Der Grund: Das Opfer hat sich nicht gewehrt. Demzufolge musste der Beschuldigte keine psychische oder physische Gewalt anwenden. Und deswegen ist gemäss aktuellem Sexualstrafrecht eine strafrechtliche Verfolgung nicht möglich.

Fehlende Gegenwehr

Gegenüber SRF schildert eine Betroffene, wie sie als 18-Jährige einen sexuellen Übergriff ihres Stiefvaters erlebt. Wie sie sich nicht wehrt, schlafend stellt, in der Hoffnung, dass er aufhört: «Es ging so weit, dass er mir die Hose ausgezogen hat und mit dem Kopf zwischen die Beine gegangen ist. Ich habe dann einfach versucht, mich schlafend zu stellen und zu zeigen, ich will nichts von dir und habe mich abgedreht. Es hat ihn nicht abgehalten.»

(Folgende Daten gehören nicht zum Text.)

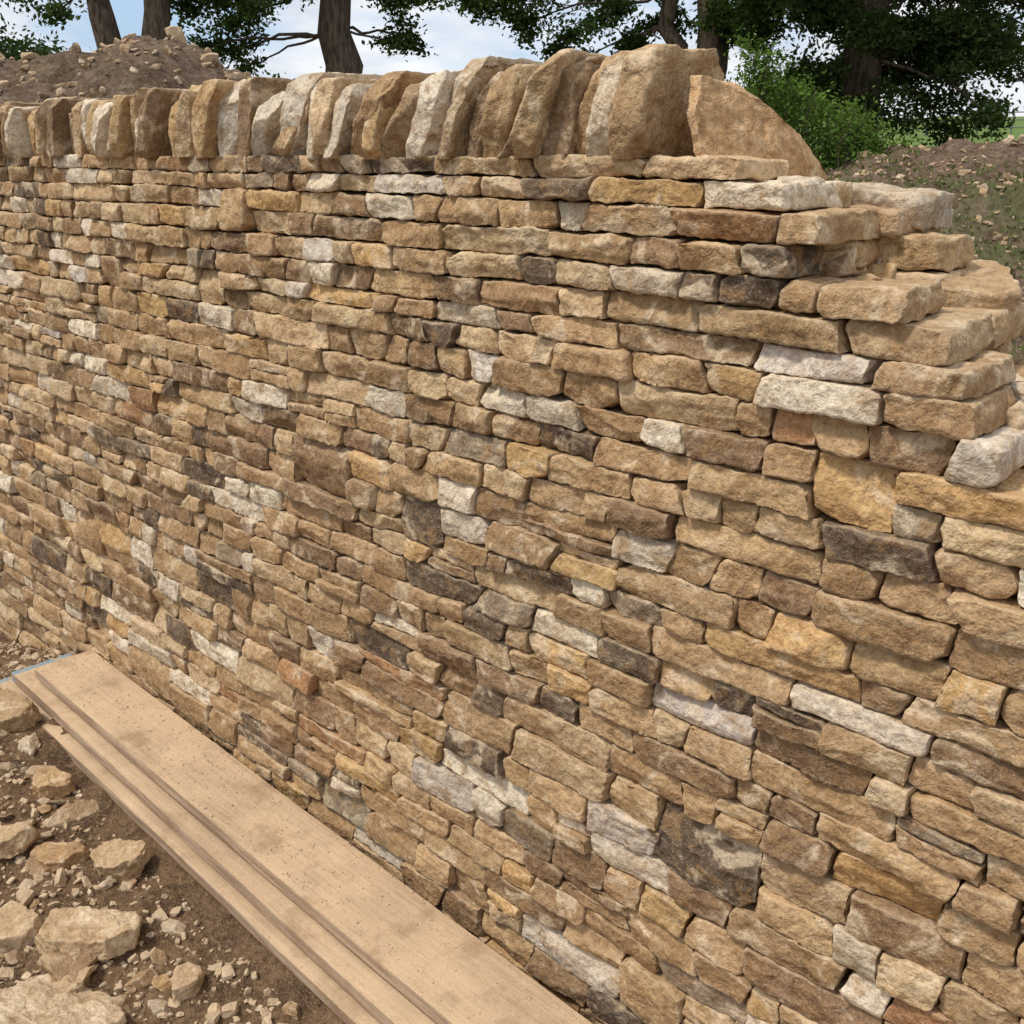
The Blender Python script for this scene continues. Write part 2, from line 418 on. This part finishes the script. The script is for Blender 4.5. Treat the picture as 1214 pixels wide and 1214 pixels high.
hg=g.math('ADD',c,g.math('MULTIPLY',d,.25)); g.out(col,.95,g.bump(hg,.9,.016),.1); M_SOIL=m
mb=MB(); mb.add(np.stack([X,Y,Z],1),F,(.2,.15,.1,1)); mb.build('ground',M_SOIL)
def tz(x,y): return terrain(np.atleast_1d(np.float64(x)),np.atleast_1d(np.float64(y)))

# ------------------------------------------------------------------ rubble & gravel in front
def onboards(x,y): return (y>-.29-.03*(x+2.9))&(y<.0)&(x>-3.15)
def scatter(N0,xr,yr,sizef,avoid=True):
    x=rng.uniform(*xr,N0);y=rng.uniform(*yr,N0)
    k=~onboards(x,y) if avoid else np.ones(N0,bool); x=x[k];y=y[k]; s=sizef(len(x)); return x,y,s
def dirty(n,lo=.25):
    c=stonecols(n); f=rng.uniform(lo,1.0,(n,1)); c[:,:3]=c[:,:3]*(f*.95)+np.array([.18,.112,.064])*(1.0-f); return c
mb=MB()
x,y,s=scatter(12000,(-4.4,-.6),(-1.3,-.0),lambda n:rng.lognormal(math.log(.0095),.55,n))
rocks(mb,np.stack([x,y,tz(x,y)+s*.10],1),s,2,.7,planes=4,cols=dirty(len(x),.1))
mb.build('gravel',M_RUB,smooth=False)
mb=MB()
x,y,s=scatter(1000,(-5.2,-.5),(-1.5,-.02),lambda n:np.clip(rng.lognormal(math.log(.030),.55,n),.014,.10))
rocks(mb,np.stack([x,y,tz(x,y)+s*.10],1),s,8,.5,cols=dirty(len(x),.3))
x,y,s=scatter(130,(-5.5,-.5),(-1.7,-.02),lambda n:np.clip(rng.lognormal(math.log(.075),.3,n),.05,.13))
rocks(mb,np.stack([x,y,tz(x,y)+s*.08],1),s,18,.42)
mb.build('stone_rubble',M_RUB,fn=lambda V,C:disp(V,C))
big=[(-1.72,-.665,.27,.15,.045,.3,(.60,.47,.32)),(-1.86,-.535,.22,.11,.045,.7,(.52,.38,.23)),(-2.05,-.37,.15,.085,.055,.6,(.48,.34,.20)),(-2.47,-.35,.12,.08,.05,.2,(.48,.32,.17)),
     (-2.86,-.30,.18,.11,.06,.2,(.38,.26,.145)),(-1.60,-.46,.06,.10,.035,.5,(.56,.42,.27)),(-2.18,-.46,.13,.08,.04,.9,(.42,.26,.13)),(-2.3,-.53,.14,.10,.045,.4,(.48,.35,.21)),(-2.02,-.64,.13,.10,.045,.1,(.52,.38,.23)),(-2.10,-.75,.17,.12,.05,1.1,(.54,.40,.25))]
for (x,y,dx,dy,dz,rz,c) in big:
    mb=MB(); p,F=block((dx,dy,dz),.0042,[((1,1,.2),.018),((1,-1,.1),.032),((-1,1,.1),.018),((-1,-1,.2),.034),((.1,.2,1),.007),((.3,-.3,1),.006),((-.4,-.1,1),.008),((1,.3,1),.014),((-.8,-.6,1),.012),((1,-.4,.1),.014),((-.5,1,.1),.014),((.5,-1,.6),.012)],16,.24)
    p=p@rotm(rng.normal(0,.15),rng.normal(0,.15),rz).T
    mb.add(p+np.array([x,y,float(tz(x,y)[0])+dz*.42]),F,(*c,rng.random()))
    mb.build('loose_stone',M_STONE,fn=lambda V,C:disp(V,C,1.5))

# ------------------------------------------------------------------ planks
m,nt=mat('dusty_timber'); g=N(nt); tc=g.n('ShaderNodeTexCoord'); mp=g.n('ShaderNodeMapping'); mp.inputs['Scale'].default_value=(1.2,26,26); g.l(tc.outputs['Object'],mp.inputs[0])
v=tc.outputs['Object']; gr=g.noise(mp.outputs[0],3,4,.6,.4); b=g.noise(v,4,3,.6,.5); c=g.noise(v,60,3,.7); d=g.noise(v,480,1,.7); e=g.noise(v,9,3,.6)
ge=g.n('ShaderNodeNewGeometry'); sx=g.n('ShaderNodeSeparateXYZ'); g.l(ge.outputs['Normal'],sx.inputs[0])
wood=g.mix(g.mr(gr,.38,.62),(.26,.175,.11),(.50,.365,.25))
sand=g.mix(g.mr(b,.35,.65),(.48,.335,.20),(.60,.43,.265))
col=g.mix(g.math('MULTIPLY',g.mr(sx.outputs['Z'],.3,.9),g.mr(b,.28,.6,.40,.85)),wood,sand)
col=g.mix(g.mr(e,.55,.68,0,.62),col,(.27,.165,.092))
col=g.mix(g.mr(c,.55,.70,0,.4),col,(.34,.22,.13)); col=g.mix(g.mr(d,.58,.68,0,.5),col,(.28,.18,.10)); col=g.mix(g.mr(d,.42,.32,0,.5),col,(.70,.54,.37))
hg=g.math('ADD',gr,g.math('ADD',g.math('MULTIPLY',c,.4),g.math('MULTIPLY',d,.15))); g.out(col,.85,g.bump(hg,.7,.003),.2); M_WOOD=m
m,nt=mat('blue_end_paint'); g=N(nt); tc=g.n('ShaderNodeTexCoord'); a=g.noise(tc.outputs['Object'],60,3,.7); g.out(g.mix(g.mr(a,.4,.62),(.16,.29,.38),(.42,.31,.20)),.8); M_BLUE=m
def plank(x0,y0,ang,L,W,Th,z0,blue):
    n=(170,12,6); T,F=boxT(*n); q=T/np.array(n); p=np.stack([q[:,0]*L,(q[:,1]-.5)*W,q[:,2]*Th],1)
    for sy in (-1,1):
        for szz in (0,1):
            nn=np.array([0,sy,1 if szz else -1.])/math.sqrt(2); pt=np.array([0,sy*W/2,Th if szz else 0])
            p=clip(p,nn,pt@nn-.0014)
    p[:,2]+=.003*np.sin(p[:,0]*1.6+x0*3)*q[:,0]; p+=vnoise3(p*np.array([5,60,60])+z0*50)*.0010; p[:,1]+=.004*np.sin(p[:,0]*1.3+z0*40)
    p=p@rotm(0,0,ang).T+np.array([x0,y0,z0])
    mb=MB(); mb.add(p,F,(.4,.3,.2,1)); fc=T[F].mean(1)
    o=mb.build('timber_plank',[M_WOOD,M_BLUE],matidx=((fc[:,0]<1.2)&blue).astype(int))
    o.data.polygons.foreach_set('use_smooth',np.zeros(len(F),dtype=bool)); return o
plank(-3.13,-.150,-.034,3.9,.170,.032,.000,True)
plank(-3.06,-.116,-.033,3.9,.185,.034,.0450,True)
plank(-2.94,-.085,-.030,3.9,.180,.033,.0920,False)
mb=MB(); n=1500; t=rng.uniform(0,3,n)**1; w=rng.uniform(-.085,.085,n); xx=-2.94+t; yy=-.085-.030*t+w; s=rng.lognormal(math.log(.0022),.45,n)
cc=stonecols(n); cc[:,:3]=cc[:,:3]*.5+np.array([.2,.13,.07])
rocks(mb,np.stack([xx,yy,np.full(n,.1257)],1),s,2,.7,planes=3,cols=cc)
mb.build('grit',M_RUB,smooth=False)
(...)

Ihren Stiefvater zeigt sie später an, die Staatsanwaltschaft stellt das Verfahren aber ein. Obwohl klar sei, dass sie nicht eingewilligt habe. Aber weil sie sich nicht gewehrt hatte, gab es keinen Widerstand zu überwinden. Dabei ist fehlende Gegenwehr ein häufiges Phänomen. Laut Studien berichten fast 70 Prozent aller Opfer sexueller Gewalt von dieser sogenannten Schutzstarre.

Ohne Gewalt oder Drohung keine Verurteilung

Deshalb gebe es im Schweizer Sexualstrafrecht Handlungsbedarf, sagt Rechtswissenschafterin Nora Scheidegger. Sie hat zusammen mit weiteren Autorinnen einen Bericht verfasst. In diesem haben sie mehr als 30 Fälle von sexuellen Übergriffen gesammelt, die zeigen, dass ein Nein allein nicht reicht.

Wenn das Opfer nicht mehr macht als Nein zu sagen, dann muss der Täter auch nicht nötigen. Und solche Fälle fallen sozusagen durch die Maschen des Strafrechts.
Autor: Nora Scheidegger Rechtswissenschafterin

Fälle, die eingestellt wurden oder vor Gericht gescheitert sind – aufgrund fehlender Gewalt oder Drohung. Scheidegger erklärt: «Für Vergewaltigung oder sexuelle Nötigung ist es notwendig, dass der Täter ein zusätzliches Nötigungsmittel einsetzt wie Gewalt oder Drohung. Wenn das Opfer nicht mehr macht als Nein zu sagen, dann muss der Täter auch nicht nötigen. Und solche Fälle fallen sozusagen durch die Maschen des Strafrechts.»

Zurzeit läuft auf politischer Ebene die Revision des Sexualstrafrechts. Die Rechtskommission des Ständerats lässt aktuell eine Vorlage ausarbeiten. Anschliessend soll eine Vernehmlassung dazu durchgeführt werden.